When I read the results in the Kansas City Star, on the first Sunday in October of 1986, I felt a profound sense of relief. I had passed the Missouri bar exam, administered six weeks earlier in Jeff City − as Missourians are wont to call their tiny, rather obscure state capital,
The drive from Kansas City on a 100-degree day in late July was stressful. I had picked up my little hand-me-down 1980 Olds Omega in the parking lot of Rockhurst College in KC, after flying down from Minneapolis-St. Paul.
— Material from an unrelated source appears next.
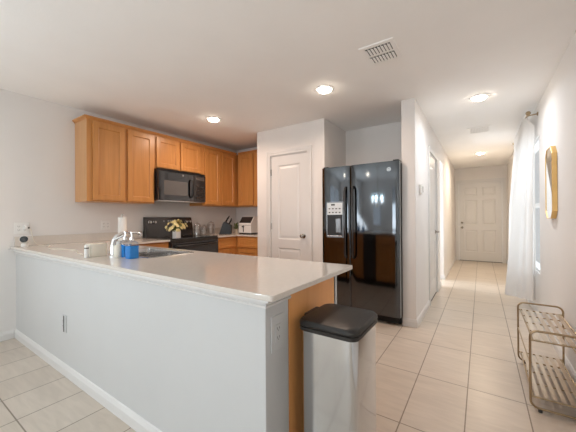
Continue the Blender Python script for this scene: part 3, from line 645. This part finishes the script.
# ================================================================ THINGS ON THE COUNTERS
def bottle_soap(label, x, y, m_liq, hgt=0.105, r=0.031, rot=0.0, group=None):
    t = thing('soap_bottle', label, 'soap bottle', (x, y, ZC+0.0005), group); z = ZC+0.0005
    bm = bmesh.new(); loft(bm, [[(x+a, y+b_, z+h_) for a, b_ in rrect(-r*s, r*s, -r*s, r*s, r*0.35)] for s, h_ in ((0.93, 0), (1, 0.004), (1, hgt*0.9))])
    obj('liquid', bm, m_liq, t, smooth=True)
    bm = bmesh.new(); R_ = r*1.03
    loft(bm, [[(x+a, y+b_, z+h_) for a, b_ in rrect(-R_*s, R_*s, -R_*s, R_*s, R_*0.35*s)] for s, h_ in ((1, hgt*0.9), (1, hgt), (0.85, hgt+0.012), (0.4, hgt+0.022), (0.4, hgt+0.03))])
    obj('shoulder', bm, 'glass' if m_liq == 'blue' else m_liq, t, smooth=True)
    bm = bmesh.new(); c = (x, y, z+hgt+0.028)
    lathe(bm, c, [(0.015, 0), (0.015, 0.018), (0.006, 0.020), (0.005, 0.044), (0.010, 0.046), (0.010, 0.056), (0.002, 0.058)], 16)
    dxn, dyn = math.cos(rot), math.sin(rot)
    tube(bm, [V(c)+V((0, 0, 0.051)), V(c)+V((dxn*0.028, dyn*0.028, 0.051)), V(c)+V((dxn*0.036, dyn*0.036, 0.043))], [0.006, 0.005, 0.004], 8)
    p = obj('pump', bm, 'chrome', t, smooth=True); p['label'] = 'silver pump top'
    return t
bottle_soap('square clear pump bottle of blue soap, right of the pair by the faucet', -1.974, 1.030, 'blue', 0.096, 0.033, 0.9)
bottle_soap('square clear pump bottle of blue soap, left of the pair nearest the faucet', -2.100, 1.050, 'blue', 0.096, 0.031, 2.2)
t = thing('lotion_bottle', 'small cream lotion bottle between the faucet and blue soap', 'bottle', (-2.118, 1.008, ZC+0.0005))
bm = bmesh.new(); lathe(bm, (-2.118, 1.008, ZC+0.0005), [(0.024, 0), (0.026, 0.004), (0.026, 0.07), (0.02, 0.085), (0.01, 0.09)], 18); obj('body', bm, 'plastic_cream', t, smooth=True)
bm = bmesh.new(); lathe(bm, (-2.118, 1.008, ZC+0.0905), [(0.011, 0), (0.011, 0.018), (0.009, 0.02)], 14); obj('cap', bm, 'plastic_white', t, smooth=True)

t = thing('paper_towel_holder', 'upright paper towel roll on a holder behind the faucet', 'paper towels', (-3.47, 1.70, ZC+0.0005)); z = ZC+0.0005; c = (-3.47, 1.70)
bm = bmesh.new(); lathe(bm, (*c, z), [(0.07, 0), (0.07, 0.008), (0.06, 0.012)], 24); obj('base', bm, 'nickel', t, smooth=True)
bm = bmesh.new(); lathe(bm, (*c, z+0.0125), [(0.045, 0), (0.045, 0.27), (0.018, 0.27)], 24); obj('paper_roll', bm, 'paper', t, smooth=True)
bm = bmesh.new(); lathe(bm, (*c, z+0.283), [(0.007, 0), (0.007, 0.018), (0.012, 0.022), (0.012, 0.03), (0.003, 0.034)], 14); obj('finial', bm, 'nickel', t, smooth=True)

t = thing('napkin_box', 'cream boxy holder with a black slot at one end on the peninsula', 'box', (-2.33, 0.95, ZC+0.0005))
bm = bmesh.new(); loft(bm, [[(-2.33+a, 0.955+b_, ZC+0.0005+h_) for a, b_ in rrect(-0.05*s, 0.05*s, -0.052*s, 0.058*s, 0.012)] for s, h_ in ((0.97, 0), (1, 0.004), (1, 0.085), (0.96, 0.09))]); bxo = obj('body', bm, 'plastic_cream', t, smooth=True)
obj('slot', B(((-2.352, 1.0125, ZC+0.03), (-2.308, 1.0145, ZC+0.075))), 'slot', bxo)
t = thing('salt_shaker', 'slim white shaker with dark neck band in front of the cream box', 'shaker', (-2.29, 0.88, ZC+0.0005)); z = ZC+0.0005
bm = bmesh.new(); lathe(bm, (-2.29, 0.88, z), [(0.012, 0), (0.0135, 0.003), (0.0135, 0.062)], 16); obj('body', bm, 'plastic_white', t, smooth=True)
bm = bmesh.new(); lathe(bm, (-2.29, 0.88, z+0.0622), [(0.014, 0), (0.014, 0.007)], 16); obj('neck_band', bm, 'slot', t, smooth=True)
bm = bmesh.new(); lathe(bm, (-2.29, 0.88, z+0.0695), [(0.0135, 0), (0.0135, 0.012), (0.009, 0.019), (0.002, 0.02)], 16); obj('cap', bm, 'plastic_white', t, smooth=True)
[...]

The BAR/BRI course hosted by Rockhurst had ended a week or so earlier, so I’d gone back to my parents’ home in Minnesota for the last week of study before the exam.
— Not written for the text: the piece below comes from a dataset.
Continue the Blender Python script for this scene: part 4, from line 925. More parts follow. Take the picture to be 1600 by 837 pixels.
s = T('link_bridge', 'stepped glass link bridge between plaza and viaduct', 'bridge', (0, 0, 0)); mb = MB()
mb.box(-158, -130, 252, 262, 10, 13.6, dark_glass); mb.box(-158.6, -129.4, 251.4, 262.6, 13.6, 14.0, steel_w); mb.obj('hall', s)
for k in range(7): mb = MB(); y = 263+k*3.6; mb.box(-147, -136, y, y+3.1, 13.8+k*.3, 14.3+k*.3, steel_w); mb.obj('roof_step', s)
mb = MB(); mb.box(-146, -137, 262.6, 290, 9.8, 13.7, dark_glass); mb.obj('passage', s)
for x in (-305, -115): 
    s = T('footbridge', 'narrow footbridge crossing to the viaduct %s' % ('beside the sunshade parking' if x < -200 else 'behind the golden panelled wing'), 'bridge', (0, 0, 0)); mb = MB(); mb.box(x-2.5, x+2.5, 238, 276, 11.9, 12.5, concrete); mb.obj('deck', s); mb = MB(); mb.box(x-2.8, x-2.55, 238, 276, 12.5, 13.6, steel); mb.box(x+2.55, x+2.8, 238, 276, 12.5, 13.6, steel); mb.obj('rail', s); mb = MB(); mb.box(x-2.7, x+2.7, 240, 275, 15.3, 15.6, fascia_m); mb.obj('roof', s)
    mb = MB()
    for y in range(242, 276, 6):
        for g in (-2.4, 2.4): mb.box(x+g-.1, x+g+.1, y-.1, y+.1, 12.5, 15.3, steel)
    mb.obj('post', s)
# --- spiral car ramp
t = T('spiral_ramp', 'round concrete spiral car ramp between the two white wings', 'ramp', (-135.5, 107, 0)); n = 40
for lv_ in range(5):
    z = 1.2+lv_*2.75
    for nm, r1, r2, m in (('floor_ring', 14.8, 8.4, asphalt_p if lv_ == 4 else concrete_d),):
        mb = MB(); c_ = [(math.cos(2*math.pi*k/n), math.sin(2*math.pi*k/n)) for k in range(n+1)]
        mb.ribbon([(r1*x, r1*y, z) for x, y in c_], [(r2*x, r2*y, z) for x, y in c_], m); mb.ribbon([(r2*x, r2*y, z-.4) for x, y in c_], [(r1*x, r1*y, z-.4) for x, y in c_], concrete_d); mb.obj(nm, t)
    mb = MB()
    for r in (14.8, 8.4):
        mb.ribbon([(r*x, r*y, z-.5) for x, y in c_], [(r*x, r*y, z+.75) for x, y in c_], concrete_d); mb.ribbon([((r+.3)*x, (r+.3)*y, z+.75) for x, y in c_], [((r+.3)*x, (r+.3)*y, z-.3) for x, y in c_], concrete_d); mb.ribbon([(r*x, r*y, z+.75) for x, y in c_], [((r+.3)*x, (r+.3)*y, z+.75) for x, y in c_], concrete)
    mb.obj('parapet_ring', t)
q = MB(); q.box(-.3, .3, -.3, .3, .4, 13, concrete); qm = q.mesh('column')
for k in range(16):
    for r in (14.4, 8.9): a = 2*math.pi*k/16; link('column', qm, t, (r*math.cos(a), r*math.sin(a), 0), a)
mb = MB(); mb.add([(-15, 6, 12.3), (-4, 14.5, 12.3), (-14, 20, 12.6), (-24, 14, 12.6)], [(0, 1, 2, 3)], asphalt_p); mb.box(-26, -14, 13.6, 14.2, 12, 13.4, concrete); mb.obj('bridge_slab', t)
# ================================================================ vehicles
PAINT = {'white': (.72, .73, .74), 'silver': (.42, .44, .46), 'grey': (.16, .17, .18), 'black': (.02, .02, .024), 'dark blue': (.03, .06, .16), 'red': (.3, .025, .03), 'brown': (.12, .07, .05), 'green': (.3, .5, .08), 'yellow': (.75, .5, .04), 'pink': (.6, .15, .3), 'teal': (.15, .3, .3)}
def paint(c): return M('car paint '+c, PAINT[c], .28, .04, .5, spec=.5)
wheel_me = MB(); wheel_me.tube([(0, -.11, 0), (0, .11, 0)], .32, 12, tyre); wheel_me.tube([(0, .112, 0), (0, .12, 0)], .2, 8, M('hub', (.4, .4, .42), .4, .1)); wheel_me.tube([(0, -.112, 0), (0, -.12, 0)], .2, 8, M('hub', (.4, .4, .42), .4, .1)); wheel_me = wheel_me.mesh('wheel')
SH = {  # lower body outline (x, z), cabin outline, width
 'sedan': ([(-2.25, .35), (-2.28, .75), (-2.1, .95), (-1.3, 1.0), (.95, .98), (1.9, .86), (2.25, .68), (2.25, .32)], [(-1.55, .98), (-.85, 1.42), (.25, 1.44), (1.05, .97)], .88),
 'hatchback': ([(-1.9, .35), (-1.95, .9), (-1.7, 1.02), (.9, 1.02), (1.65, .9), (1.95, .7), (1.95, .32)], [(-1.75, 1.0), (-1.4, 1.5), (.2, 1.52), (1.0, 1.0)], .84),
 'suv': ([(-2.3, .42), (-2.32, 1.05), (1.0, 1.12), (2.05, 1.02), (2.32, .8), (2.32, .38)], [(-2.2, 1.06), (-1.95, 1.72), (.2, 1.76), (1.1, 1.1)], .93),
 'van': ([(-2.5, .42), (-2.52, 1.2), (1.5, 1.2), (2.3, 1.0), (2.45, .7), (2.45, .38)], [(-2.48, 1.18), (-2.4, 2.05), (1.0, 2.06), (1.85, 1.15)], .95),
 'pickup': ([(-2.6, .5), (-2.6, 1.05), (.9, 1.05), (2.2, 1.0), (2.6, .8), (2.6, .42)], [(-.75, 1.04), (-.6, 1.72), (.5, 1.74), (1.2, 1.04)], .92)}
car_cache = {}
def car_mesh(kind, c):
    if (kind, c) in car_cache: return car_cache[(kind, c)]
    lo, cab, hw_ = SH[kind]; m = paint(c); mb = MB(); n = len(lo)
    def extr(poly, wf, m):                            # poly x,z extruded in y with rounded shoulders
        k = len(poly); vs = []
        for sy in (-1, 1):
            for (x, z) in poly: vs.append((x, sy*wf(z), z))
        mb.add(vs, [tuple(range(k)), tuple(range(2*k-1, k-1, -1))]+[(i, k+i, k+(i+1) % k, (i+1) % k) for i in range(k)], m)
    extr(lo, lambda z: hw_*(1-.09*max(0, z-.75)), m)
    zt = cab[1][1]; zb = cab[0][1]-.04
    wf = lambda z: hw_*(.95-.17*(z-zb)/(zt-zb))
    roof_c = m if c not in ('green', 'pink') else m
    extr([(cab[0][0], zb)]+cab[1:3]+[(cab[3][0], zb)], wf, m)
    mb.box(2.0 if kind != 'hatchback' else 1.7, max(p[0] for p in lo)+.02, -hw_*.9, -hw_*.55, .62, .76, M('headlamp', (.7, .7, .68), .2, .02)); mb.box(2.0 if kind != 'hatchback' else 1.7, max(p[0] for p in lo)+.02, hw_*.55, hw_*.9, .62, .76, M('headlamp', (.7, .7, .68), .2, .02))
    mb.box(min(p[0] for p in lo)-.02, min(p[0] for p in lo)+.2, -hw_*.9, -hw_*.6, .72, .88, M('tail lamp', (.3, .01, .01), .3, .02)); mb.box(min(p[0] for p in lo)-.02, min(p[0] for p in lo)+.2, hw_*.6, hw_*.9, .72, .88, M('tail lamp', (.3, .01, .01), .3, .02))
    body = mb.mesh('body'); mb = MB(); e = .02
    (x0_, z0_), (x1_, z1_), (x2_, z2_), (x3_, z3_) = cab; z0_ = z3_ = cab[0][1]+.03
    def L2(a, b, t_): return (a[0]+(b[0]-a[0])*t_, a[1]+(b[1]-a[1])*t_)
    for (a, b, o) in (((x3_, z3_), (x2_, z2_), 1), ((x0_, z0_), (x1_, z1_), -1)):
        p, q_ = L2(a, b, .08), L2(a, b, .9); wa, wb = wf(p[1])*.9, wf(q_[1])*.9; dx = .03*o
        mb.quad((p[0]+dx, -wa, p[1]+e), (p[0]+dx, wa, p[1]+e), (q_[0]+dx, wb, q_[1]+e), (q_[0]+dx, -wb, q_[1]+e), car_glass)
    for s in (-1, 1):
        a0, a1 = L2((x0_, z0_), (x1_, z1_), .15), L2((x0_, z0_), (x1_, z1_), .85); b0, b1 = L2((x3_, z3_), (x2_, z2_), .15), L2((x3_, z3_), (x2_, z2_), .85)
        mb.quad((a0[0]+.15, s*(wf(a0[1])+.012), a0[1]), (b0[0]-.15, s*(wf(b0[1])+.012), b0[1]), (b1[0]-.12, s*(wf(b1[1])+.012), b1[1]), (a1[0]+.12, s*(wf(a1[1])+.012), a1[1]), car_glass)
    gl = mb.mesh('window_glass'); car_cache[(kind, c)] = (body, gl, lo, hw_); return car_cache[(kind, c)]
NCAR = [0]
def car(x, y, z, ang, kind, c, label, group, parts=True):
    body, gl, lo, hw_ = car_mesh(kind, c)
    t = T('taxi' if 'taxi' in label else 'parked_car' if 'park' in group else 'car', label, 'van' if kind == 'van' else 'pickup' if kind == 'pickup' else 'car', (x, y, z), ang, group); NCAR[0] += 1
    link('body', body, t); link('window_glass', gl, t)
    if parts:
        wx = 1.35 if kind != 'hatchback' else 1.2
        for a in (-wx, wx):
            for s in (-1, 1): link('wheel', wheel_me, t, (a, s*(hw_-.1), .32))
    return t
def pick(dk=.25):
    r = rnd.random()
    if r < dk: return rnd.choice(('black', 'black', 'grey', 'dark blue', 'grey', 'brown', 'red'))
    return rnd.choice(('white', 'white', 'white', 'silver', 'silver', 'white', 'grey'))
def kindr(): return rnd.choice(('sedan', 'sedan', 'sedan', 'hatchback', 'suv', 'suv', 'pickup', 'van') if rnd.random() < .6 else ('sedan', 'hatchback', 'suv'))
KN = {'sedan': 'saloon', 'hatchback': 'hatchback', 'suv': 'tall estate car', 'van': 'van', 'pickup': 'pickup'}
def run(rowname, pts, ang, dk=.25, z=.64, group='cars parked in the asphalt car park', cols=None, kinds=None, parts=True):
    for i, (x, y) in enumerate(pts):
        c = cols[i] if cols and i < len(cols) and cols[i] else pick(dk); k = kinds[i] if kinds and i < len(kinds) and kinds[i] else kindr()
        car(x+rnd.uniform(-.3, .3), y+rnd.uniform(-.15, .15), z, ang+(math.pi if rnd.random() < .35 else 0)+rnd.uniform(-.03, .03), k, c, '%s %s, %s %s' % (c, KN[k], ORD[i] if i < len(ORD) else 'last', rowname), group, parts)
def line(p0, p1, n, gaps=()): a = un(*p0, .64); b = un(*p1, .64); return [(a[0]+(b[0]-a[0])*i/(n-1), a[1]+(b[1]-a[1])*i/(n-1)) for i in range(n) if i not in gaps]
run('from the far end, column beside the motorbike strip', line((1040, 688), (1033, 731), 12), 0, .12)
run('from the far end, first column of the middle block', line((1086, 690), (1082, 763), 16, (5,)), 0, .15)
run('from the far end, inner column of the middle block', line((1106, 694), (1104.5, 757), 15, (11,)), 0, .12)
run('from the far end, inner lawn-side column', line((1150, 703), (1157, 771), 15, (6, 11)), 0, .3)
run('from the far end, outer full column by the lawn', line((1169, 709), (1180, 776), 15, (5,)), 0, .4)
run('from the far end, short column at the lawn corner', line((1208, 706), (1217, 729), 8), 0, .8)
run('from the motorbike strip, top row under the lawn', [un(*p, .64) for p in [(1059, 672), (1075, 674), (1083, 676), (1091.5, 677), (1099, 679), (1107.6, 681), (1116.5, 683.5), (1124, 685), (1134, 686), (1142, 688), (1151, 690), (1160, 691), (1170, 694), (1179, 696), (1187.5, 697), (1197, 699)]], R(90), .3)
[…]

In such heat, I was concerned that the decidedly-not-young Olds would boil over, and indeed it was making problematic noises as I made my way down I-80 toward Jefferson City. Somehow it held together, and I breathed a sigh of relief as I pulled into the Ramada Inn where the exam was being held and checked in without incident.
The two or three days to follow were a blur of exam taking and coping. The two news stories catching my attention were Antonin Scalia’s nomination to the Supreme Court and the outcome of the United States Football League’s antitrust case against the NFL. Never before or since, even during the Iowa bar in February 2000, have I experienced such 24/7 immersion in the law.
Interesting as the USFL’s anguish was, the Scalia story really stood out. Only a little over a year later, Robert Bork let it all hang out in his confirmation hearings and − it became a verb − got borked, Scalia was able to play it coy as coy can be. Any question that might raise even the most reticent of ideological eyebrows was met with the same, on-message response: “I’m sorry senator, I can’t answer that because it implicates an issue that might come before me on the Court, if I am privileged to so serve.”
When I finished the exam, I drove the Olds back to KC and caught a flight to Chicago. From there, I got a shuttle to Valparaiso, Ind., where I had graduated from law school two months before. My parents were waiting at my apartment, after driving out from Minnesota. My mom saw my crestfallen face and feared the worst.
As it turned out, however, I had stayed strong throughout the exam. My multistate (nationally applicable multiple-choice) score was so high that, a year later, I was admitted in Minnesota on motion, without having to take the Minnesota exam. I was sworn in as a member of the Missouri bar in the fall of ’86 by the Honorable Charles Shangler, the judge I was clerking for at the Missouri Court of Appeals.